Moins de pessimisme dans les autres zones
Ailleurs, les tendances sont sensiblement moins pessimistes. A commencer par l’Europe. Quelques exemples.
En Europe, la perception du climat des affaires est favorable à défavorable pour près de 57 % des 640 entreprises sondées mais 40 % voient une reprise entre le S2 2021 et le S1 2022. Ils sont 53,6 % à prévoir une baisse de leur C.A. Mais près de 60 % des sondés maintiennent leurs investissements et 20 % comptent les augmenter.
En Amérique latine et Caraïbes, 54,7 % des 200 répondants prévoient une baisse de leur C.A. et 67 % estiment le climat des affaires dans cette zone défavorable. Mais 62 % maintiendront ou augmenteront leurs investissements. Ils sont 48 % à considérer que la reprise interviendra dès le S2 2021.
En Amérique du nord, les 240 sondés (avec une forte proportion de services) ne sont que 27,9 % à anticiper une baisse de leur C.A dans les prochains mois (et 50 % le maintenir ou l’augmenter) et une large majorité (78 %) maintiendra, voir augmentera ses investissements. La perception du climat des affaires n’est défavorable que pour 48 % environ des répondants, et 30 % anticipent un retour à la normale fin 2021.
En Asie-Océanie, si 54,7 % des 500 sondés prévoient une baisse de leur C.A. dans les prochains mois, 44 % envisagent une reprise entre le S2 2021 et le S1 2022. La perception de climat des affaires est défavorable pour plus de 55 % des sondés mais plus des trois quarts (75,8 %) maintiendront ou augmenteront leurs investissements.
Globalement, selon le baromètre, les filiales françaises, qui constituent 35 % de l’échantillon, tirent leur épingle du jeu alors que les entreprises françaises de l’étranger (17,5 % de l’échantillon), qui ont moins bénéficié de la manne des aides des gouvernements, notamment dans les pays émergents, sont « plus vulnérables ».

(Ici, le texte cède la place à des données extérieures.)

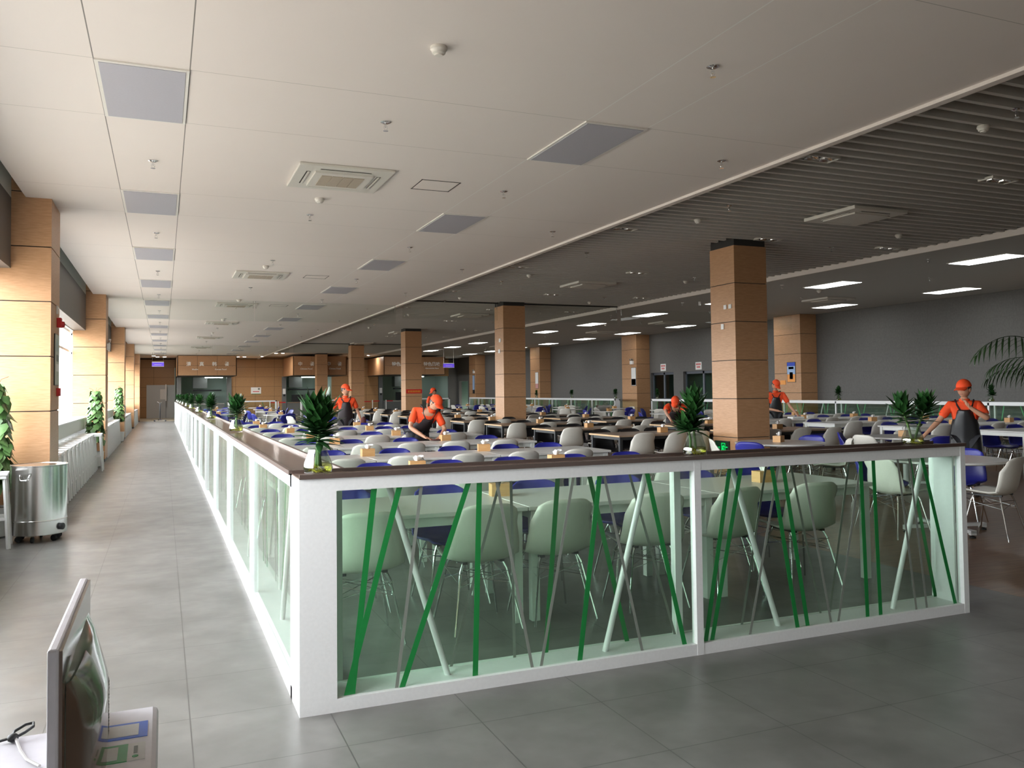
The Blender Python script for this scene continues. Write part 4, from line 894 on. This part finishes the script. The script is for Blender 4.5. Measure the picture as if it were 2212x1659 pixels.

Ce baromètre, qui vise, selon Alain Bentéjac, à faire remonter le « ressenti des entrepreneurs un peu partout dans le monde » dans ce contexte de crise inédit, est une première. Convaincu que le nombre de participants pourra être encore augmenté à l’avenir pour gagner en représentativité, le président du CNCCEF assure qu’il sera renouvelé « deux à trois fois par an ».